I have often seen the queries written in SQL in CAPITAL LETTERS. Though I think SQL is not case sensitive, why do most of them prefer to write in CAPITAL LETTERS ? Is it just a matter of choice or does it have some logic?
Keywords in SQL are case-insensitive for the most popular DBMSs. The computer doesn't care whether you write SELECT , select, or sELeCt ; so, in theory, you can write however you like.
Capitalizing those keywords helps you visually separate the separate clauses. This is especially handy when in one of those tricky debugging situations where you're outputting your SQL in an HTML comment, then copy-pasting into a console.

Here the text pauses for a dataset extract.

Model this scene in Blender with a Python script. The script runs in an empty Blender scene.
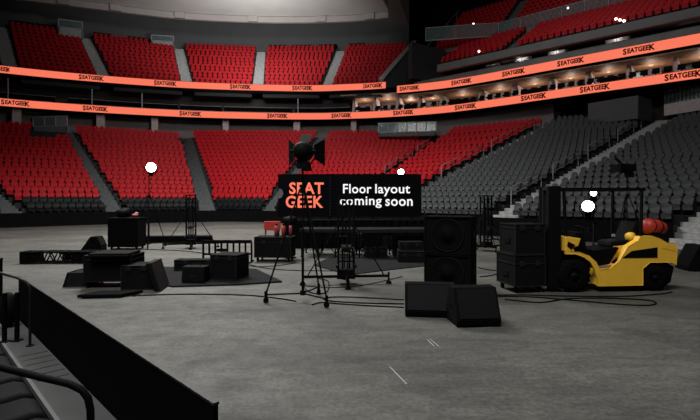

Table names are stored in lowercase on disk and name comparisons are not case-sensitive. MySQL converts all table names to lowercase on storage and lookup. This behavior also applies to database names and table aliases.
No, by default, SQL is not case-sensitive. Whenever you see capitalized letters in SQL queries it's because of a naming convention. Your query would run just the same even if you write your SQL keywords in all caps or not.
It was meant for readability. Before, SQL was written in plain-text editors (no syntax/code highlighting) and keywords needed to be differentiated for better readability and maintenance.
SELECT column_name FROM table_name WHERE column_name = column_value
vs
select column_name from table_name where column_name = column_value
See the difference? The first word in each line told the reader exactly what was going on (selecting something from somewhere where something).
But now with syntax-highlighting, there's really no point. But it IS a best practice and allows SQL developers to be on the same page/style while developing.